I'm not too fussed either way really. I'd have been quite content to leave the Winter Fuel Payment as a universal benefit for pensioners if we'd introduced alongside a Winter Fuel Payment for working age people worth a damn (the current Cold Weather Payment system is a joke £25 but only if the temperature at your nearest weather stations is 0 degrees or less for 7 consecutive days and the Warm Home Discount is a sticking plaster at best). Perhaps everyone on Universal Credit (and those who are still on legacy benefits) should have been able to get £200 if they live alone or £300 if the have a partner, children or are not fit for work. I wouldn't have minded that.
But, seeing as expanding the benefit wasn't on the cards I can't help but feel that its time that some of the pain has to be felt by pension age people. The working age welfare system has been gutted like a fish to the point that there's nothing left to cut. So cutting the Winter Fuel Payment from a universal benefit to one targeted at the poorest pensioners does not seem unreasonable.

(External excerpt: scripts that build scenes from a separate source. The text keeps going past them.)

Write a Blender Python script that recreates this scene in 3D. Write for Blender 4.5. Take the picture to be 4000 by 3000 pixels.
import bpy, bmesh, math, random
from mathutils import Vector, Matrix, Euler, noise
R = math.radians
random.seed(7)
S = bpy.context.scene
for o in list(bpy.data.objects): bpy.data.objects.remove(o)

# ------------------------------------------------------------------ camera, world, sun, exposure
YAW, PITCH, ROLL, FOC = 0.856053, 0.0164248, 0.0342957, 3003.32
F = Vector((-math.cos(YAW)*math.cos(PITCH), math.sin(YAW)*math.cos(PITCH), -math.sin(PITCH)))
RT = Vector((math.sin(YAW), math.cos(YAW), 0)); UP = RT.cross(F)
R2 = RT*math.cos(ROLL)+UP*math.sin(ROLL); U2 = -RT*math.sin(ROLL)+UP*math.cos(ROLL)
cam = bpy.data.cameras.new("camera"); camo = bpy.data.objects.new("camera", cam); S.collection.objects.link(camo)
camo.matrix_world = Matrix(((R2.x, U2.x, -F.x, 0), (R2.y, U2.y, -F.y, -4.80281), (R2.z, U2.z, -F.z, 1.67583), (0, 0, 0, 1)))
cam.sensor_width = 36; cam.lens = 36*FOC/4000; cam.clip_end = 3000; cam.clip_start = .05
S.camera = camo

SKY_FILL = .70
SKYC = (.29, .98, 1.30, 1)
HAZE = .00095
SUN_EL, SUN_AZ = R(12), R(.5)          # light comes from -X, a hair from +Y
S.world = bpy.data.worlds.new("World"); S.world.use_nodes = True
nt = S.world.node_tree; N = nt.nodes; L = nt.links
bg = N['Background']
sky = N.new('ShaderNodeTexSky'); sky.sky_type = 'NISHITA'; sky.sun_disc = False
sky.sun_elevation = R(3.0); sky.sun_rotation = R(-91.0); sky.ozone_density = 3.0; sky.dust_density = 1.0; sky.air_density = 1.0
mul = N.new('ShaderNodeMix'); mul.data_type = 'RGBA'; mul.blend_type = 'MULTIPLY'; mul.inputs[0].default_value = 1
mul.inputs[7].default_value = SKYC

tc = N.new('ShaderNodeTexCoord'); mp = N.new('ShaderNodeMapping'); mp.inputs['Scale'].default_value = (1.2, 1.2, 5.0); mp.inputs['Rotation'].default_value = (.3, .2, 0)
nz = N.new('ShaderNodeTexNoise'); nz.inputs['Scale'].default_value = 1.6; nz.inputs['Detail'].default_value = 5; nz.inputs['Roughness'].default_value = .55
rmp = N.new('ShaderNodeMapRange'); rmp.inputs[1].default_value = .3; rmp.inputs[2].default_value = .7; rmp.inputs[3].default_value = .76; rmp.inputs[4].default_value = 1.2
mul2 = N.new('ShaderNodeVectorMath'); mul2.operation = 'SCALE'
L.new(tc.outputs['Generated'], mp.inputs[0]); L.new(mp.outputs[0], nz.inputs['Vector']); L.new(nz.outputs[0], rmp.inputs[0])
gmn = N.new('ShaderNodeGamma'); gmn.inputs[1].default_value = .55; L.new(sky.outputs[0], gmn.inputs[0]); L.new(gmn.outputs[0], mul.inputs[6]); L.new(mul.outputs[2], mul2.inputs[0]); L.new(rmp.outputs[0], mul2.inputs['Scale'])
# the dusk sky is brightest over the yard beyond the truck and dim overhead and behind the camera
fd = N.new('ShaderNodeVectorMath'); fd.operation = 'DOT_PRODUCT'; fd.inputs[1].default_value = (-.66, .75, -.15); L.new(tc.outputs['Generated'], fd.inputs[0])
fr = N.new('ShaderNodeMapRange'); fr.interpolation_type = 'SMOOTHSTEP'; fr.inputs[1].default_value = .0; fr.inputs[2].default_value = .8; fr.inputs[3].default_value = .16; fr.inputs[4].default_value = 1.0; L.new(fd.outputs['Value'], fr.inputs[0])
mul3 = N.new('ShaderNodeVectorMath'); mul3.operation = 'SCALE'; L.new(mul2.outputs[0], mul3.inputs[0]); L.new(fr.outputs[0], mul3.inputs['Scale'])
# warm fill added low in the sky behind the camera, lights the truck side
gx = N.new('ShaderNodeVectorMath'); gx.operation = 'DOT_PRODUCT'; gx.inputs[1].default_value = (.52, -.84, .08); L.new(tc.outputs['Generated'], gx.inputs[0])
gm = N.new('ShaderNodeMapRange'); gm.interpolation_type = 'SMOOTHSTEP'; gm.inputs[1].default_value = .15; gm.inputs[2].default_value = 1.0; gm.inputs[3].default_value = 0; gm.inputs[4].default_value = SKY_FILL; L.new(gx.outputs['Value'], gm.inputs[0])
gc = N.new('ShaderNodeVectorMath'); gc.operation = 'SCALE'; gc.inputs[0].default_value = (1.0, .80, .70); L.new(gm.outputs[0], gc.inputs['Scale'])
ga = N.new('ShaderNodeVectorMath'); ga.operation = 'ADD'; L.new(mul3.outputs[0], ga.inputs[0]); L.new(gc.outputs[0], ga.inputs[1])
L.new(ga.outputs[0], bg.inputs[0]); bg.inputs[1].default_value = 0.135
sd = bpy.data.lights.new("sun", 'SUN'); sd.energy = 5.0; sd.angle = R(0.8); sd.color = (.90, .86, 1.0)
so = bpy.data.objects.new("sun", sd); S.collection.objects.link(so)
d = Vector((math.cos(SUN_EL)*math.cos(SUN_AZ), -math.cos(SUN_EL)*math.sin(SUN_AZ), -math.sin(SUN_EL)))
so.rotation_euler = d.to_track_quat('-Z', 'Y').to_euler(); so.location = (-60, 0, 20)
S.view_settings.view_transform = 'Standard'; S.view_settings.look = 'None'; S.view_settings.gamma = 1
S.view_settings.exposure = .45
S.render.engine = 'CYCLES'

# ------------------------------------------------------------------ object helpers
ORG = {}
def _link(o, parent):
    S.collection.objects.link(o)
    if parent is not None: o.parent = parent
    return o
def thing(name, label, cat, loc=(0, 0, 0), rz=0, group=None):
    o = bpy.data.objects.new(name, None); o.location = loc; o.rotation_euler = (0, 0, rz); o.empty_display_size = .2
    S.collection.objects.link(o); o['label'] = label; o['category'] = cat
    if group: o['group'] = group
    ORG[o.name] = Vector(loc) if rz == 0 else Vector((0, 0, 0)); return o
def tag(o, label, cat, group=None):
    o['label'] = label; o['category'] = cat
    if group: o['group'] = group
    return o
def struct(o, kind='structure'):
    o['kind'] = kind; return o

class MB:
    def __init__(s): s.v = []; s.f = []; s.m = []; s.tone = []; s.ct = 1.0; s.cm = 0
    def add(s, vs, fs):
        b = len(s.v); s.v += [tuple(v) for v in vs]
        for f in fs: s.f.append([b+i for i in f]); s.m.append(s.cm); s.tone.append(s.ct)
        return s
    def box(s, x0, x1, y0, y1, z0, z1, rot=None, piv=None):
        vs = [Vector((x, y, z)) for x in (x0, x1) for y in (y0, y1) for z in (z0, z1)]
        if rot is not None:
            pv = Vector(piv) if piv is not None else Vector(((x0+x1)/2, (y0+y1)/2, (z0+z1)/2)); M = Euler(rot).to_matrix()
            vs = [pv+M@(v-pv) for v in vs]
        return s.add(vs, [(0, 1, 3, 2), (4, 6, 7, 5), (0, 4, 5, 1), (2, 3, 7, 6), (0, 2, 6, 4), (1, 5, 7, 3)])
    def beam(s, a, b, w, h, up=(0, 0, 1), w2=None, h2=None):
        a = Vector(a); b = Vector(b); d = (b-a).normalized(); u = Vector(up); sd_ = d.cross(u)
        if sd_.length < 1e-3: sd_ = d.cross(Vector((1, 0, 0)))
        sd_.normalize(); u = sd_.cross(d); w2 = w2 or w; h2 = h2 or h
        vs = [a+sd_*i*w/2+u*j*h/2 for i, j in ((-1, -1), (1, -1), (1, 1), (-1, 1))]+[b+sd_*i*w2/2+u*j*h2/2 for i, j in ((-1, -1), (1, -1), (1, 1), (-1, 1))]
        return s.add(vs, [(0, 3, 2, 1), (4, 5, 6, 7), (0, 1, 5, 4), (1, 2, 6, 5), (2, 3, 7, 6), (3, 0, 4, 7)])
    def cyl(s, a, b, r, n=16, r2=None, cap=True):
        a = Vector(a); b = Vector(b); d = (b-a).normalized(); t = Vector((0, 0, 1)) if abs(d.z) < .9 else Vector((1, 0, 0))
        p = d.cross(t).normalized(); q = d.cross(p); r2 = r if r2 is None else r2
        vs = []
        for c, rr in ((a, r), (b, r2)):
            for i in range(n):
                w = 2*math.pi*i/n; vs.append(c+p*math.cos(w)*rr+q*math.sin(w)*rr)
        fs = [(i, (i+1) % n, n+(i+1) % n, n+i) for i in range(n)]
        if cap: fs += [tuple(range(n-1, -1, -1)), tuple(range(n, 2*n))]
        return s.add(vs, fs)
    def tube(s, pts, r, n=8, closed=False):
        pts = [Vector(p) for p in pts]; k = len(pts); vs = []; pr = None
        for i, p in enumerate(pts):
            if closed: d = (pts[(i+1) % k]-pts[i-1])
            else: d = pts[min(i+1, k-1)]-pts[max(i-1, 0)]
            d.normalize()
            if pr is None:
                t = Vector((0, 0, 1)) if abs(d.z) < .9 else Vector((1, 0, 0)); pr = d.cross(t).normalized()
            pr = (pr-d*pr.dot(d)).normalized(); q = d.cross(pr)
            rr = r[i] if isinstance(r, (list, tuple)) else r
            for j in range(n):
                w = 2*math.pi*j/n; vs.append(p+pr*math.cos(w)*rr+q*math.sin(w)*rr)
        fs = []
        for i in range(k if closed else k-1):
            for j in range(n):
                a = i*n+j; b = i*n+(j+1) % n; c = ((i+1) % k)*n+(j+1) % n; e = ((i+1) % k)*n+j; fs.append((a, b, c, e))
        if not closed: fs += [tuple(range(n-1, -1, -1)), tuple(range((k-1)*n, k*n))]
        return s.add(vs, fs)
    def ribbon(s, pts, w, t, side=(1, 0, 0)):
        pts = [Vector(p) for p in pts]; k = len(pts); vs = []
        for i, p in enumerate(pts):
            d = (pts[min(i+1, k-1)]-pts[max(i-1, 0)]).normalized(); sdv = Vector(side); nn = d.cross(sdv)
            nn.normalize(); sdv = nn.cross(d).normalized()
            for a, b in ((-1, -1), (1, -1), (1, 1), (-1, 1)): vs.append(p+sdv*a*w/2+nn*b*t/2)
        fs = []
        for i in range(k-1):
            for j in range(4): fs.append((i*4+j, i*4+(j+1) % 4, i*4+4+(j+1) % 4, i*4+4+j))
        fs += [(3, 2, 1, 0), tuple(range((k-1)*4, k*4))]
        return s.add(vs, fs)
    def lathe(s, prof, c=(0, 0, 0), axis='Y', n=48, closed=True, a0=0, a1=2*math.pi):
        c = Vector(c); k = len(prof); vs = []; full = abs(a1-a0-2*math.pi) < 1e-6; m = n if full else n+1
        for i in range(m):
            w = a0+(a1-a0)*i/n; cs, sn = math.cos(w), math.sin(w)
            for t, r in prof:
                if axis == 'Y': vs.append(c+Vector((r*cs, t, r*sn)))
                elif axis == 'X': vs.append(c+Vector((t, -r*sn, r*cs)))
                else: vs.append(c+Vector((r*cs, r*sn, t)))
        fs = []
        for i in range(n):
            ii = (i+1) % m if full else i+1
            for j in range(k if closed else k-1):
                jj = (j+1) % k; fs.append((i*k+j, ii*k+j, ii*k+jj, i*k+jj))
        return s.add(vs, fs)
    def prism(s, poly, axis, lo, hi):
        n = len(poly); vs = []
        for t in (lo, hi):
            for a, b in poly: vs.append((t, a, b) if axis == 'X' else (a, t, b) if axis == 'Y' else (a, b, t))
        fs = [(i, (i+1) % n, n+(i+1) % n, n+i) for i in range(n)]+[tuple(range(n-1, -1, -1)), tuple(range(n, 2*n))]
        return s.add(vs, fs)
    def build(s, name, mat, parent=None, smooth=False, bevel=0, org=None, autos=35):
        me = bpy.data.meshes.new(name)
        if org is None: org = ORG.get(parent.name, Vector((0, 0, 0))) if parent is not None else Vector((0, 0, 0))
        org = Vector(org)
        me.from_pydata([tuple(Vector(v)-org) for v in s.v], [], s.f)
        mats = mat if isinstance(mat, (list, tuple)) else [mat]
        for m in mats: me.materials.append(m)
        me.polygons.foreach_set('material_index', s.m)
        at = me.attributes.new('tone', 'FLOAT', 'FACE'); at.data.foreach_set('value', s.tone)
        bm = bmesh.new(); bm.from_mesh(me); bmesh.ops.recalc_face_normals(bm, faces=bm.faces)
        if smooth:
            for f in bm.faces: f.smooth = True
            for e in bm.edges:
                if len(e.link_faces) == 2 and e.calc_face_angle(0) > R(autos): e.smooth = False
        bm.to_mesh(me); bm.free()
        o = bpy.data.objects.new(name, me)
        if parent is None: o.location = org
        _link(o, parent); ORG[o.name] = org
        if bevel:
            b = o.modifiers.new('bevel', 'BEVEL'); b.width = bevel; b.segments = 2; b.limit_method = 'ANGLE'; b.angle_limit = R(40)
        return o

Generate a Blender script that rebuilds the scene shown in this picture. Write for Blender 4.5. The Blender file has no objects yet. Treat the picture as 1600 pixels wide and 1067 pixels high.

Particularly when you recall that any pensioner whose income (between state and private pensions as well as earnings if they're still in work) is lower than £218 per week will still receive a Winter fuel Payment because those are the ones who will be getting, or should be, Pension Credit, to allow them to qualify for the Winter Fuel Payment (one positive of this policy is that it has finally got pensioners to go out and claim the damn thing, perhaps it'll stop being the most underclaimed benefit!). Worth noting that the personal allowance for a single person aged 25 or over on UC is £90 per week and they get no Winter Fuel Payment at all.
I think the policy has been completely bungled from a communication point of view, as with so much else that the Labour Government have been doing, but I don't think it's terrible policy overall considering the wider financial context we're in.
That being said I increasingly think that if they don't sort themselves out in the next few months in terms of having any sort of communication strategy at all they are sunk for the next election. I don't think it necessarily means a Tory Government in 2029 but it'll be a complete disaster for Labour.